* start Data provided *
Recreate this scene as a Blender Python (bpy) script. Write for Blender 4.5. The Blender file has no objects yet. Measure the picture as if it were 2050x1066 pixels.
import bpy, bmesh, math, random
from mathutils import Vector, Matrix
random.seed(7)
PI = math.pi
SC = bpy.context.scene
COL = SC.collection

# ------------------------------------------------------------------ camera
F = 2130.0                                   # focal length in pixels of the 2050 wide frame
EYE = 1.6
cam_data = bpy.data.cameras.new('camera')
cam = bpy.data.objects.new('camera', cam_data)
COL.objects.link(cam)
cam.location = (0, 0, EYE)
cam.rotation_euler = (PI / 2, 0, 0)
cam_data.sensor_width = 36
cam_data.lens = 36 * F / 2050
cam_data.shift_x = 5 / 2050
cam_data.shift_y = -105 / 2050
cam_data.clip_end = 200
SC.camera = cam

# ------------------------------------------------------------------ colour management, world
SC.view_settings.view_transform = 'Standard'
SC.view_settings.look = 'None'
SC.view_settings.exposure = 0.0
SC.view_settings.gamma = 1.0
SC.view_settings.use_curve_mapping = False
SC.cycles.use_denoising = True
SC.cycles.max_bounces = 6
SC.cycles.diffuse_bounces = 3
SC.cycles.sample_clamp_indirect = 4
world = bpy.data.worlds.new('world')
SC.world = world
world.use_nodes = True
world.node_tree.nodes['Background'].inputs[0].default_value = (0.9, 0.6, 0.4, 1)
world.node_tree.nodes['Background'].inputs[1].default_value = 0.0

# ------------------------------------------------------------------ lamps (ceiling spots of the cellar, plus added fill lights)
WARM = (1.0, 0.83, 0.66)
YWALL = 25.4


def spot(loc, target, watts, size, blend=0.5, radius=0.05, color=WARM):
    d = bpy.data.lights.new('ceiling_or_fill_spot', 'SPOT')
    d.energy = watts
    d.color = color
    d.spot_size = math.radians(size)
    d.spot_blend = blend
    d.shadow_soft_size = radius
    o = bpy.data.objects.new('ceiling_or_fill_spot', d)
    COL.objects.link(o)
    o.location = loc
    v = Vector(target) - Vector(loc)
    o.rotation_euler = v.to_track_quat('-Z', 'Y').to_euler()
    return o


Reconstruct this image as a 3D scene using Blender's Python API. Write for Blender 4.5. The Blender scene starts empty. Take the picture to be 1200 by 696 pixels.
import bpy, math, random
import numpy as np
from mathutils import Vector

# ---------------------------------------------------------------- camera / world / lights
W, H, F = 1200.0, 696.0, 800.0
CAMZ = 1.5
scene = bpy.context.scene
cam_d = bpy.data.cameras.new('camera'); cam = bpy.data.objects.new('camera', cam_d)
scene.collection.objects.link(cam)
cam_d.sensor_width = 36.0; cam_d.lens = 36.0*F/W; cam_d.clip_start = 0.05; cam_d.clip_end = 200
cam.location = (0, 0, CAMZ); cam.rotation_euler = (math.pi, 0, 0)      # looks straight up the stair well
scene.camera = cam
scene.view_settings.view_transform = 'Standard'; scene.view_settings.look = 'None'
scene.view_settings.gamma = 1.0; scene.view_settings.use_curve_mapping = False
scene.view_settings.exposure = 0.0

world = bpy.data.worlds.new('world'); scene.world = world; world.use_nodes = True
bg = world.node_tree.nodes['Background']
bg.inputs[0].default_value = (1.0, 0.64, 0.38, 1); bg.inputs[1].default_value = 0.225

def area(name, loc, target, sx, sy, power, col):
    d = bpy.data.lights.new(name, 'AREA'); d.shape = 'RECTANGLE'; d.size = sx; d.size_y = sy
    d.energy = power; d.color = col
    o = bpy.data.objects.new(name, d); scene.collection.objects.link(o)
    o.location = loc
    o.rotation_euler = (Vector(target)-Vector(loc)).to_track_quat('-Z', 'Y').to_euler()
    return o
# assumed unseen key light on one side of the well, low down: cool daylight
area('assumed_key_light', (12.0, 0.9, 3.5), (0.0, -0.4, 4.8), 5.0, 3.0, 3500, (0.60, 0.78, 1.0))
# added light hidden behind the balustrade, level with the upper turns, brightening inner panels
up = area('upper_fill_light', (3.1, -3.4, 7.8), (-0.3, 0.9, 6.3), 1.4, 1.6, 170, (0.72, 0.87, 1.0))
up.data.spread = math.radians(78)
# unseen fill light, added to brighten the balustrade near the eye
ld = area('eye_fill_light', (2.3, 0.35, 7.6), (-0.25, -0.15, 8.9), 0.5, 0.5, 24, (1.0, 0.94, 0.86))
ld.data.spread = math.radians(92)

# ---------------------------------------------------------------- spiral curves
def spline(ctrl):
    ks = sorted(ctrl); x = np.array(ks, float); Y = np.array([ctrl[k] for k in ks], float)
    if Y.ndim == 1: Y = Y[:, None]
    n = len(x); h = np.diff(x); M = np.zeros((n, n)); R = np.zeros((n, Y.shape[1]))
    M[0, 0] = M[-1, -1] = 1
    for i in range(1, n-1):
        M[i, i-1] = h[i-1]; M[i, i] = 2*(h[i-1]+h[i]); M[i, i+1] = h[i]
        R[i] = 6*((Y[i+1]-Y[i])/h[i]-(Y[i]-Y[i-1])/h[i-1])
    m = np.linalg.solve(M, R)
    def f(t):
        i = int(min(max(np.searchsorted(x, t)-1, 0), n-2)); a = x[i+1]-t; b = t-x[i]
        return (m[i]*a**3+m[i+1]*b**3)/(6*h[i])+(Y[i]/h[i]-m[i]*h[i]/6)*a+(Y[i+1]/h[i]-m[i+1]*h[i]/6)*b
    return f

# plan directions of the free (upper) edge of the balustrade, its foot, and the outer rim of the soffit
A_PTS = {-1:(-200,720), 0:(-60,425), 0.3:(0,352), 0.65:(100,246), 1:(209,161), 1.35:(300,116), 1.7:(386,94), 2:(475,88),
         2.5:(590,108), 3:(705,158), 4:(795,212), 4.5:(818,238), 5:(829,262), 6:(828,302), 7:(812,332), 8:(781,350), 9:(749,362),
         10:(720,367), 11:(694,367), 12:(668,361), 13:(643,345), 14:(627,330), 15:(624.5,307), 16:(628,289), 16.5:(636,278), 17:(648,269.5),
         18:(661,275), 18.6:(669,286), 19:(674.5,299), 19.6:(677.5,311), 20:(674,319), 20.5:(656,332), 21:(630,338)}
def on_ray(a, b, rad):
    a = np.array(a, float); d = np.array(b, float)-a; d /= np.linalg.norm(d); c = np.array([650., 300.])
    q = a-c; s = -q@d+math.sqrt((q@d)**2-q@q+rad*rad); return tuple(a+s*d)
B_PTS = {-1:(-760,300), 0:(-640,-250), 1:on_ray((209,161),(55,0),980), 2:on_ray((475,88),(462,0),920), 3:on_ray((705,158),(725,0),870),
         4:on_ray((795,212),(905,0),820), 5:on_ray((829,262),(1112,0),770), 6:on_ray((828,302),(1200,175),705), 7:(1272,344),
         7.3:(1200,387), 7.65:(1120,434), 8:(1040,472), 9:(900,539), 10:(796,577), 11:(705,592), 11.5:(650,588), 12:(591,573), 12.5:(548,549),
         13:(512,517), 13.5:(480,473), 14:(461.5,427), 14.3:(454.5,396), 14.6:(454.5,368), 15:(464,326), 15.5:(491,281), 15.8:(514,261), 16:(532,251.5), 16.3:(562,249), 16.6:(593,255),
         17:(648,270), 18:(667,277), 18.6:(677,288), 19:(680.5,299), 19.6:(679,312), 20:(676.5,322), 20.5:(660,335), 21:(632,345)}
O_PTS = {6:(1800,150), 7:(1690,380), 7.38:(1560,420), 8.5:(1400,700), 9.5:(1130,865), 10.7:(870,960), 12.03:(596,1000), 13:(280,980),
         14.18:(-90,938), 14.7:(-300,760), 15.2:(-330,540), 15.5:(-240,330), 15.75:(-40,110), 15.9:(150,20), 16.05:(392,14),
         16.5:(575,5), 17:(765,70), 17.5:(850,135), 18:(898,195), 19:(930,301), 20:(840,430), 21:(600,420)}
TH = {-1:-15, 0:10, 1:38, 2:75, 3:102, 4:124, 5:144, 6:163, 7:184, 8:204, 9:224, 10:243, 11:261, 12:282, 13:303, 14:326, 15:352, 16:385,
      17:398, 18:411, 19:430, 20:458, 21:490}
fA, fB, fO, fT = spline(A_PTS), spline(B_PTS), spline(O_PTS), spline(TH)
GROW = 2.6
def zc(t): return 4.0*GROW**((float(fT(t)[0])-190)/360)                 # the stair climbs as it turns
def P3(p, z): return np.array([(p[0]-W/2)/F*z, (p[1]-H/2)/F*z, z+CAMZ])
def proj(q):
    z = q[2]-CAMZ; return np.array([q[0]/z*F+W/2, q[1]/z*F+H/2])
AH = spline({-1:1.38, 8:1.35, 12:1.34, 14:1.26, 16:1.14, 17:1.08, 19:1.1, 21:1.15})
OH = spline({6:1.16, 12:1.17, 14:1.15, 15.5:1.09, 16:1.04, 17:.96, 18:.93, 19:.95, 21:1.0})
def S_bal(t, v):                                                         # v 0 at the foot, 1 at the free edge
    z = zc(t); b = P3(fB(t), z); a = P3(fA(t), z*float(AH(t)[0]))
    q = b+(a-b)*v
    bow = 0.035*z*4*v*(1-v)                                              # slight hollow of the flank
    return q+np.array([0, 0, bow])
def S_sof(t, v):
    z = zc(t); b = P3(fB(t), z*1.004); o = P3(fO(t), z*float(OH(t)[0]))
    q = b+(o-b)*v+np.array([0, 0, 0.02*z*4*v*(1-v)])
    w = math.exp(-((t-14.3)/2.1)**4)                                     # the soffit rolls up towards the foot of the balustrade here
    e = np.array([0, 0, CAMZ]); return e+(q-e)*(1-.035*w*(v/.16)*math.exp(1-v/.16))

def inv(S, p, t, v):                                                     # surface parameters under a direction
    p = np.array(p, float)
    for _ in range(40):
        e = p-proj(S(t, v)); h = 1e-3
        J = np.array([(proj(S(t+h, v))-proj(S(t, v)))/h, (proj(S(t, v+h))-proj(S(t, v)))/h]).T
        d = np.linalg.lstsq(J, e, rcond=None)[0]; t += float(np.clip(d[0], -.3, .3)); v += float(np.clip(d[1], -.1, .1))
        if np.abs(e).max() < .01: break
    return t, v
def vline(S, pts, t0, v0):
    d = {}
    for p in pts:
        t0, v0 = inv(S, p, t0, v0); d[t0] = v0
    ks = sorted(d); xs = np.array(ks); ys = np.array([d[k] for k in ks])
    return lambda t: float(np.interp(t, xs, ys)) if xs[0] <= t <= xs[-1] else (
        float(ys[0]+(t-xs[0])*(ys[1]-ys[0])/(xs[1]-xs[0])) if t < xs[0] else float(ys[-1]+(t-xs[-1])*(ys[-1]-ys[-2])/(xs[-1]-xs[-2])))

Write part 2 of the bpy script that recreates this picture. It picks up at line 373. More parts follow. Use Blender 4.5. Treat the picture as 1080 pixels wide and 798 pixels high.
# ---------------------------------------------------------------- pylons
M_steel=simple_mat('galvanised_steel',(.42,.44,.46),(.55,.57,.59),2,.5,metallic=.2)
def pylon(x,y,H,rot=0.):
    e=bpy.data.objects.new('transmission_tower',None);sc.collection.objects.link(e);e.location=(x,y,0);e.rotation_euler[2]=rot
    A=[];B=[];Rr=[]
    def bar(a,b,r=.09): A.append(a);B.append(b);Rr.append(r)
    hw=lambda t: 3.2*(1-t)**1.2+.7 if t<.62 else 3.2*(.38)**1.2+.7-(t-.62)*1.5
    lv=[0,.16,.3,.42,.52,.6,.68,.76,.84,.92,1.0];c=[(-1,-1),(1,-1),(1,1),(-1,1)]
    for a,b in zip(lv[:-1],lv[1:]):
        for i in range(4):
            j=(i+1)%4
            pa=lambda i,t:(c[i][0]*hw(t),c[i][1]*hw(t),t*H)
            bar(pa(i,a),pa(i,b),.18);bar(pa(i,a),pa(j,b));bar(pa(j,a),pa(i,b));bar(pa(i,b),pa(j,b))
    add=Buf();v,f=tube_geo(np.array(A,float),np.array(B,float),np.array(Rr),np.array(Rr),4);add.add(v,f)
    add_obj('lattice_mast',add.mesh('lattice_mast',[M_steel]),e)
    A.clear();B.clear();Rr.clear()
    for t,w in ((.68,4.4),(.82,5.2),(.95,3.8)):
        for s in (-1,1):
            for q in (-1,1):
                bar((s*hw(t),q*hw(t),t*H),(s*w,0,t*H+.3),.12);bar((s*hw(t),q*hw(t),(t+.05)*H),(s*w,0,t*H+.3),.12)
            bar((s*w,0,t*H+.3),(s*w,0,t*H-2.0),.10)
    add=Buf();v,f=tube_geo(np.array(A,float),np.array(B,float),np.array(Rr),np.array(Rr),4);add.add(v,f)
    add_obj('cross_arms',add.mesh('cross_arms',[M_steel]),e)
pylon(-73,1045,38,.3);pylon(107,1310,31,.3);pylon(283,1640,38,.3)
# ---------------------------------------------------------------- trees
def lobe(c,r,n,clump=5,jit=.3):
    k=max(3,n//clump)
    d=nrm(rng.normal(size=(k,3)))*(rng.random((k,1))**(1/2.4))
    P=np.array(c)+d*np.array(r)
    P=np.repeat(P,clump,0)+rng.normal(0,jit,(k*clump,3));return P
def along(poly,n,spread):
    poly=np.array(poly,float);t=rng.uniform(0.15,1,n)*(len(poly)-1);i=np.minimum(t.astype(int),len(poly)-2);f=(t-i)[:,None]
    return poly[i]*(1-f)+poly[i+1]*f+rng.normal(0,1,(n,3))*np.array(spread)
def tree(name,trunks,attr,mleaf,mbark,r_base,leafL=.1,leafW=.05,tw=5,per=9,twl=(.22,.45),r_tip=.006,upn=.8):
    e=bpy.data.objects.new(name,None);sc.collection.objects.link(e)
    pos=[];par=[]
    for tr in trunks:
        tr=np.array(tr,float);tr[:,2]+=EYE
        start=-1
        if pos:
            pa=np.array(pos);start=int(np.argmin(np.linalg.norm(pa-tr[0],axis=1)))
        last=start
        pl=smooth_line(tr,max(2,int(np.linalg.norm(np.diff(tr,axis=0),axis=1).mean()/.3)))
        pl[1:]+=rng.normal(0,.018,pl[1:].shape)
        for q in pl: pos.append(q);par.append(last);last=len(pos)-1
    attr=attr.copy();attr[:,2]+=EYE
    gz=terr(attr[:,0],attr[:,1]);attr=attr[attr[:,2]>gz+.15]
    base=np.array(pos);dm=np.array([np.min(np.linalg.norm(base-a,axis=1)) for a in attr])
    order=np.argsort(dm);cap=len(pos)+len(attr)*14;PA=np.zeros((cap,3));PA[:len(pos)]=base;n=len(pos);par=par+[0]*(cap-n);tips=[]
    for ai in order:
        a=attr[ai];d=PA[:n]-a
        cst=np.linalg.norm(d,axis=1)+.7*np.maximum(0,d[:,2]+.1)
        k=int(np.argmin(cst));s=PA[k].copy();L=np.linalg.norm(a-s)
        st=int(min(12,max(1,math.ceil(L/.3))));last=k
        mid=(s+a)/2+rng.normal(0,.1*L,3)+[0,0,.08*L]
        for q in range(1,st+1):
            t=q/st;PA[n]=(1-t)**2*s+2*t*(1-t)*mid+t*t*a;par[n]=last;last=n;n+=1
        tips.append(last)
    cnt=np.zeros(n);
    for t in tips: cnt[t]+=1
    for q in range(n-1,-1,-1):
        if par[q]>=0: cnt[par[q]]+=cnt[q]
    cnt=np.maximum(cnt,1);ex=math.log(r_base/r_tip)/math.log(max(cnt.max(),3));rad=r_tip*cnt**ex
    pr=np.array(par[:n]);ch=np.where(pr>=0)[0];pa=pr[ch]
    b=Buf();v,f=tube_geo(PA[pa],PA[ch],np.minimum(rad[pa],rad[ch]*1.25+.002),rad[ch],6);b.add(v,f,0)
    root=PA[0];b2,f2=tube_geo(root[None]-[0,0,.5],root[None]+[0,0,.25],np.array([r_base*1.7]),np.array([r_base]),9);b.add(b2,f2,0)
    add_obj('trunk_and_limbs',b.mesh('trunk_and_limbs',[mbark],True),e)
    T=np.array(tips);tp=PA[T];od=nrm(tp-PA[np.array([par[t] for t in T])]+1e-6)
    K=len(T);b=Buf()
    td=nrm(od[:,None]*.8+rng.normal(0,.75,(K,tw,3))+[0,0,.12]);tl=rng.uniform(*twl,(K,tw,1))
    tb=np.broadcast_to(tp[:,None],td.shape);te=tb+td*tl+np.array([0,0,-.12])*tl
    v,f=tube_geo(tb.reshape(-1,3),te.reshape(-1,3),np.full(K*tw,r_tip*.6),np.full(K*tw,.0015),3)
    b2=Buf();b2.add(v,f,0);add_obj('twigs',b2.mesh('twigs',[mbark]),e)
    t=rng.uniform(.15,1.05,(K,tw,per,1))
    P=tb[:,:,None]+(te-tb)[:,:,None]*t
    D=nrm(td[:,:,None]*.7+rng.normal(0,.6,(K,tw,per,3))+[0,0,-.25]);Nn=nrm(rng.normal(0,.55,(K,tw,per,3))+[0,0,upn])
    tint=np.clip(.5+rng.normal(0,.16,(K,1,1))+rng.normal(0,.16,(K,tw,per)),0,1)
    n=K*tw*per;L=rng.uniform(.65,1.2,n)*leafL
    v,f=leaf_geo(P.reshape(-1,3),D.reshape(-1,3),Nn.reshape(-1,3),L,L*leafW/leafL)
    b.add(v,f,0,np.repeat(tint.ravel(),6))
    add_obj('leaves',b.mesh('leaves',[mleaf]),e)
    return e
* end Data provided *
Extract only the lines from the line with "Reconstruct this image" through the line with "bg.inputs[0].default_value = (1.0, 0.64, 0.38, 1);", keeping both end lines exactly as they are.

Reconstruct this image as a 3D scene using Blender's Python API. Write for Blender 4.5. The Blender scene starts empty. Take the picture to be 1200 by 696 pixels.
import bpy, math, random
import numpy as np
from mathutils import Vector

# ---------------------------------------------------------------- camera / world / lights
W, H, F = 1200.0, 696.0, 800.0
CAMZ = 1.5
scene = bpy.context.scene
cam_d = bpy.data.cameras.new('camera'); cam = bpy.data.objects.new('camera', cam_d)
scene.collection.objects.link(cam)
cam_d.sensor_width = 36.0; cam_d.lens = 36.0*F/W; cam_d.clip_start = 0.05; cam_d.clip_end = 200
cam.location = (0, 0, CAMZ); cam.rotation_euler = (math.pi, 0, 0)      # looks straight up the stair well
scene.camera = cam
scene.view_settings.view_transform = 'Standard'; scene.view_settings.look = 'None'
scene.view_settings.gamma = 1.0; scene.view_settings.use_curve_mapping = False
scene.view_settings.exposure = 0.0

world = bpy.data.worlds.new('world'); scene.world = world; world.use_nodes = True
bg = world.node_tree.nodes['Background']
bg.inputs[0].default_value = (1.0, 0.64, 0.38, 1); bg.inputs[1].default_value = 0.225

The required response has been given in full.